None of this is to say that the former prime minister is innocent, though he claims to be. Olmert still faces three investigations — that he double-billed for overseas trips, made improper appointments when he was minister of trade and labor, and accepted cash from American Jewish businessman Morris Talansky — and Israel’s attorney general said this week that decisions on indicting Olmert in those affairs are forthcoming.

But without an indictment in hand or a trial in court, Olmert has not had the opportunity to fully address the charges against him and defend himself….

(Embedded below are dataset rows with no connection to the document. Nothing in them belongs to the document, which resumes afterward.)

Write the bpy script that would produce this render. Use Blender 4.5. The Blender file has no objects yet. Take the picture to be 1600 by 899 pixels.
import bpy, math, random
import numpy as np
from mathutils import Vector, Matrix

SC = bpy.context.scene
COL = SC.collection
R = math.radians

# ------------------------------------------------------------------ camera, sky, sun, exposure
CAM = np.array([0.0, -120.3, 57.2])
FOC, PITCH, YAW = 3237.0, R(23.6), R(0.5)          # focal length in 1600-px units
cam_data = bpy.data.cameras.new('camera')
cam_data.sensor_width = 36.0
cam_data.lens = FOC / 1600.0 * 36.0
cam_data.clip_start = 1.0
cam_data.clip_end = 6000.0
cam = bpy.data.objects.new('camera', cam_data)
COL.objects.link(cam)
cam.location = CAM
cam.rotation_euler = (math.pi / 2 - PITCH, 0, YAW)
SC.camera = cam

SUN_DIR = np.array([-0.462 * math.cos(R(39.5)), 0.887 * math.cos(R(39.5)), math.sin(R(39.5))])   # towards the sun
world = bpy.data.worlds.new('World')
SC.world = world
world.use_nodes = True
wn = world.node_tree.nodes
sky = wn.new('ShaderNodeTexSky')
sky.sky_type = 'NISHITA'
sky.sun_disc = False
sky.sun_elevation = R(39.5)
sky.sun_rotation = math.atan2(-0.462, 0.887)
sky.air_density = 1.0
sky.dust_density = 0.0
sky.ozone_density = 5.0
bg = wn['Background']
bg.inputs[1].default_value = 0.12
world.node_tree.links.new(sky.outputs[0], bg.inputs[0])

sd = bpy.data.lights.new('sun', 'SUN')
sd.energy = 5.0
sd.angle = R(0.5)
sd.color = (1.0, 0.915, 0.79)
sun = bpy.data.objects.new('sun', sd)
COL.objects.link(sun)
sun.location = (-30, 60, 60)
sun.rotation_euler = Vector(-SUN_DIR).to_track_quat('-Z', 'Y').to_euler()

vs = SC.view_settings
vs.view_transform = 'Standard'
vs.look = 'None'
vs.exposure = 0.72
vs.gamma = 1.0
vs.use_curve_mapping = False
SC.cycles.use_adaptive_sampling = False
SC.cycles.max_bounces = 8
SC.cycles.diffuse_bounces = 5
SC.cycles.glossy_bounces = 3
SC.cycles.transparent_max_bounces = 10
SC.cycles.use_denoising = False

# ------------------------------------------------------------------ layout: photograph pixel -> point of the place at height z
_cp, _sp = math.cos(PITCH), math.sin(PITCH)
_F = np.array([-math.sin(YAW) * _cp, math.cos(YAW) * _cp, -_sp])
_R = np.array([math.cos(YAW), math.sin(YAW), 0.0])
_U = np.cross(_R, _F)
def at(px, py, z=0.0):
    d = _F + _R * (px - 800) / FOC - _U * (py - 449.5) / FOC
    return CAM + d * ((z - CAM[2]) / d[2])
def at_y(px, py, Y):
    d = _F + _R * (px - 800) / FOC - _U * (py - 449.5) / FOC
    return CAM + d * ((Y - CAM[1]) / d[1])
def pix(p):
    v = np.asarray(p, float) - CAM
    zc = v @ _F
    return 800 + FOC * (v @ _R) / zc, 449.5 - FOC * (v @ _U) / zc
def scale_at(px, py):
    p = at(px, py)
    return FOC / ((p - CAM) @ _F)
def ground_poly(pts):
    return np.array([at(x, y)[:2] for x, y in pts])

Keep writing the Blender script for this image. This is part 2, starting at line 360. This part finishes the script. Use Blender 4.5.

While courts presume innocence until guilt is proven, the public rarely does. That puts public figures at a particular disadvantage when it comes to long-running corruption investigations conducted in the public eye under the shadow of innuendo and rumors.

In Israel, there’s plenty of blame to go around for this too-common problem. Police and lawyers leak details of investigations to reporters. The media stoke the public’s outrage in the absence of a full public accounting. Prosecutors fail to conclude investigations quickly.

The upshot is that the right to due process is at risk in Israel.

Some argue that Olmert and Lieberman deserve the suspicion they’ve drawn. Where there’s smoke, there’s fire, these critics say.

But almost anyone can fall under suspicion — particularly those with political enemies. Yesterday it was a left-winger. Today it’s a right-winger. Tomorrow — who knows?